Former Secretary of State Hillary Rodham Clinton speaks at the Massachusetts Conference for Women in Boston, Thursday, Dec. 4, 2014. (AP Photo/Elise Amendola)

In an early Town-hall hosted by Fox News in Detroit Michigan, Hillary Clinton unveiled a new policy that bares a striking resemblance to the most celebrated policy of her primary opponent. Secretary Clinton’s New College Compact or Debt Free Tuition Policy will undoubtedly be seen as a mimic of Bernie Sanders’ Free Tuition proposal. Both proposals, according to each candidate would cover the cost of attendance at any Community College or Public University. Clinton claims however that the Free-Tuition proposal posited by Sanders would do nothing to curtail the rising cost of education. Clinton claims that by offering “Free Tuition” universities are under no pressure to lower costs.

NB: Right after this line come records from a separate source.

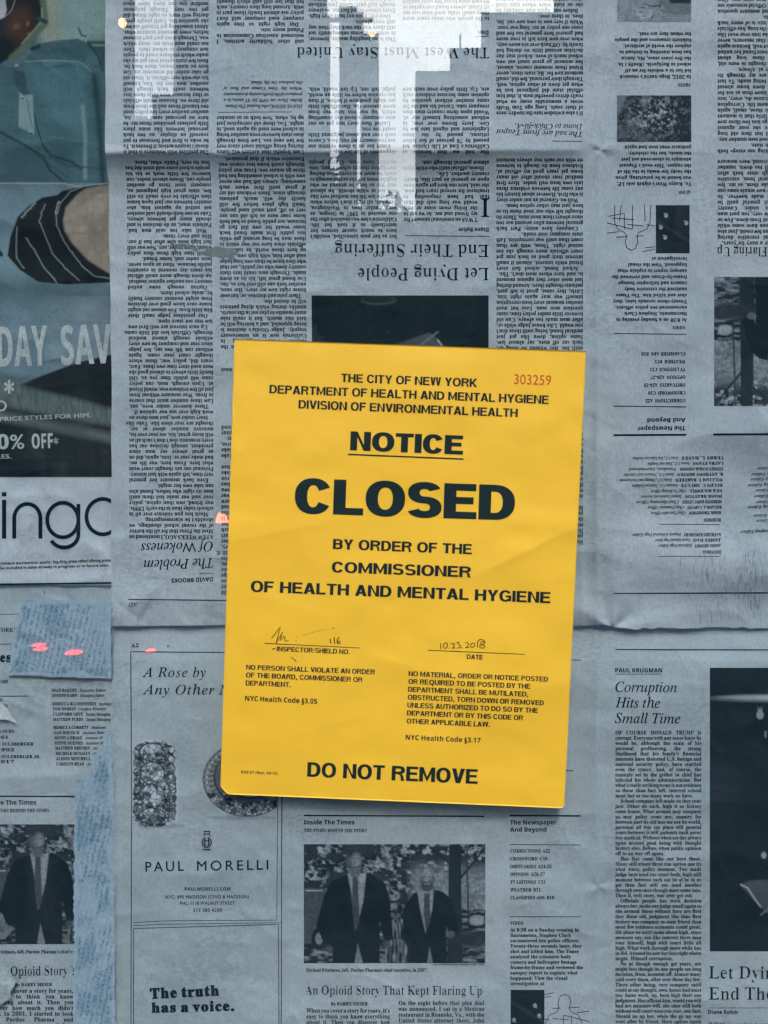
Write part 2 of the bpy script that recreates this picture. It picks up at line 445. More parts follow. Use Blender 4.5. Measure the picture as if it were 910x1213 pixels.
def column(sheet, xl, xr, y0, y1, pitch, flip=False, intro='', size=None, face='roman', part='article_text', para=.13, slope=0.0, stop=None, ragged=False, skip=()):
    """a column of type; xl,xr are its photo edges, y0 the photo baseline of the first line read, y1 where it ends"""
    size = size or pitch*1.06
    W = abs(xr-xl); sgn = -1 if flip else 1
    nl = int(abs(y1-y0)/pitch)+1; words = paragraph_words(intro, nl*9); wi = 0
    ink = Ink(); indent = False
    x_start = xr if flip else xl; ang = (math.pi if flip else 0)+slope
    for i in range(nl):
        y = y0+sgn*i*pitch
        line = []; tot = 0; ind = 6 if indent else 0; avail = (W-ind)/size
        while wi < len(words):
            wd = sum(glyph(face, c)[2] for c in words[wi])
            if tot+wd+.2*len(line) > avail*1.04 and line: break
            line.append(words[wi]); tot += wd; wi += 1
        if any(a <= y <= b for a, b in skip): continue
        last = RS.rand() < para*.55 and len(line) > 3
        if last:
            line = line[:RS.randint(3, len(line)+1)]
            if line[-1][-1] not in '.,': line[-1] += '.'
        ink.words(line, (x_start+sgn*ind, y), W-ind, size, face, ang, justify=not (last or ragged))
        indent = last
        if last and wi < len(words): words[wi] = words[wi].capitalize()
    return ink.on(sheet, part)

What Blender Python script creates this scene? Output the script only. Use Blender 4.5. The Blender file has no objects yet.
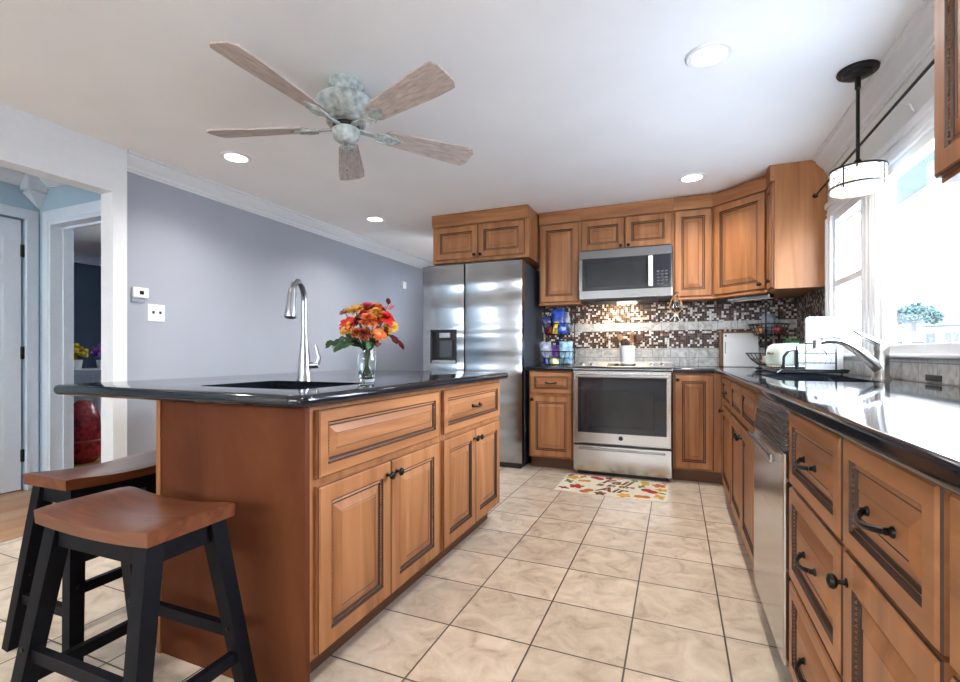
import bpy, bmesh, math, random
from mathutils import Vector, Matrix, noise as mnoise

PI = math.pi
random.seed(7)
sc = bpy.context.scene
COL = sc.collection

# ------------------------------------------------------------------ camera
cam_data = bpy.data.cameras.new('camera')
cam = bpy.data.objects.new('camera', cam_data)
COL.objects.link(cam)
cam.location = (0, 0, 1.0)
cam.rotation_euler = (PI / 2, 0, 0.3953)
cam_data.sensor_fit = 'HORIZONTAL'
cam_data.sensor_width = 36.0
cam_data.lens = 36.0 * 471.0 / 960.0
cam_data.shift_y = 12.15 / 960.0
cam_data.clip_start = 0.02
cam_data.clip_end = 300
sc.camera = cam

# ------------------------------------------------------------------ world, exposure
SKY = 11.5
sc.view_settings.view_transform = 'Standard'
sc.view_settings.look = 'None'
sc.view_settings.gamma = 1.0
sc.view_settings.use_curve_mapping = False
sc.view_settings.exposure = 1.50
w = bpy.data.worlds.new('World')
sc.world = w
w.use_nodes = True
nt = w.node_tree
bg = nt.nodes['Background']
bg.inputs['Strength'].default_value = SKY
wtc = nt.nodes.new('ShaderNodeTexCoord')
wsep = nt.nodes.new('ShaderNodeSeparateXYZ')
wr = nt.nodes.new('ShaderNodeValToRGB')
nt.links.new(wtc.outputs['Generated'], wsep.inputs[0])
nt.links.new(wsep.outputs['Z'], wr.inputs[0])
nt.links.new(wr.outputs[0], bg.inputs['Color'])
wr.color_ramp.elements[0].position = 0.0
wr.color_ramp.elements[0].color = (0.88, 0.94, 1.0, 1)
wr.color_ramp.elements[1].position = 0.8
wr.color_ramp.elements[1].color = (0.62, 0.78, 1.0, 1)
try:
    sc.cycles.use_denoising = True
    sc.cycles.max_bounces = 10
    sc.cycles.diffuse_bounces = 5
    sc.cycles.transparent_max_bounces = 16
    sc.cycles.sample_clamp_indirect = 6.0
    sc.cycles.caustics_reflective = False
    sc.cycles.caustics_refractive = False
except Exception:
    pass


def portal(name, loc, rot, sx, sy):
    d = bpy.data.lights.new(name, 'AREA')
    d.shape = 'RECTANGLE'
    d.size, d.size_y = sx, sy
    o = bpy.data.objects.new(name, d)
    COL.objects.link(o)
    o.location, o.rotation_euler = loc, rot
    d.cycles.is_portal = True
    return o


# sky light enters through the wall openings; the den and passage ones are added
portal('sky_portal_picture', (1.04, 2.19, 1.43), (0, PI / 2, 0), 0.9, 1.2)
portal('sky_portal_side', (1.04, 3.33, 1.43), (0, PI / 2, 0), 0.9, 0.6)
portal('sky_portal_rear', (-1.2, -2.7, 1.61), (PI / 2, 0, PI), 3.1, 0.38)
portal('sky_portal_passage', (-2.18, 5.15, 1.65), (0, PI / 2, 0), 0.7, 0.3)
portal('sky_portal_den', (-4.4, 4.68, 1.7), (-PI / 2, 0, PI), 1.4, 0.6)
portal('sky_portal_hall', (-3.85, -2.7, 1.75), (PI / 2, 0, PI), 0.8, 0.5)


# ------------------------------------------------------------------ materials
def nodes(name):
    m = bpy.data.materials.new(name)
    m.use_nodes = True
    t = m.node_tree
    return m, t, t.nodes['Principled BSDF']


def N(t, typ, **kw):
    n = t.nodes.new(typ)
    for k, v in kw.items():
        setattr(n, k, v)
    return n


def ramp(t, stops, interp='LINEAR'):
    r = t.nodes.new('ShaderNodeValToRGB')
    cr = r.color_ramp
    cr.interpolation = interp
    while len(cr.elements) < len(stops):
        cr.elements.new(0.5)
    for e, (p, c) in zip(cr.elements, stops):
        e.position = p
        e.color = (c[0], c[1], c[2], 1)
    return r


def setp(b, **kw):
    names = {'rough': 'Roughness', 'metal': 'Metallic', 'spec': 'Specular IOR Level', 'coat': 'Coat Weight',
             'coatr': 'Coat Roughness', 'trans': 'Transmission Weight', 'ior': 'IOR', 'estr': 'Emission Strength'}
    for k, v in kw.items():
        b.inputs[names[k]].default_value = v


def plain(name, col, rough=0.5, metal=0.0, var=0.06, scale=30, bump=0.0, **kw):
    m, t, b = nodes(name)
    tc = N(t, 'ShaderNodeTexCoord')
    nz = N(t, 'ShaderNodeTexNoise')
    nz.inputs['Scale'].default_value = scale
    nz.inputs['Detail'].default_value = 4
    t.links.new(tc.outputs['Object'], nz.inputs['Vector'])
    lo = [max(0, c * (1 - var)) for c in col]
    hi = [min(1, c * (1 + var)) for c in col]
    r = ramp(t, [(0.3, lo), (0.7, hi)])
    t.links.new(nz.outputs['Fac'], r.inputs[0])
    t.links.new(r.outputs[0], b.inputs['Base Color'])
    setp(b, rough=rough, metal=metal, **kw)
    if bump:
        bp = N(t, 'ShaderNodeBump')
        bp.inputs['Strength'].default_value = bump
        bp.inputs['Distance'].default_value = 0.002
        t.links.new(nz.outputs['Fac'], bp.inputs['Height'])
        t.links.new(bp.outputs[0], b.inputs['Normal'])
    return m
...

She believes that she improves on the Sanders proposal and halts the precipitous rise of tuition costs by requiring colleges to effectively audit their degree programs and remove costs that are unrelated to the degree students are pursuing. “If its not related to a young person getting a degree that will lead to them getting a job, DON’T CHARGE THE STUDENT” railed Clinton. Clinton says that she will expect states to invest in higher education, noting that “we have enough prisons“! Mrs. Clinton offered no specific details on how states will be convinced to cooperate with her plan but she noted that she has the funding worked out, unlike Bernie Sanders. Clinton offers existing students the possibility of refinancing their student debt and paying back existing loans as a percentage of income, relieving students from high interest rates.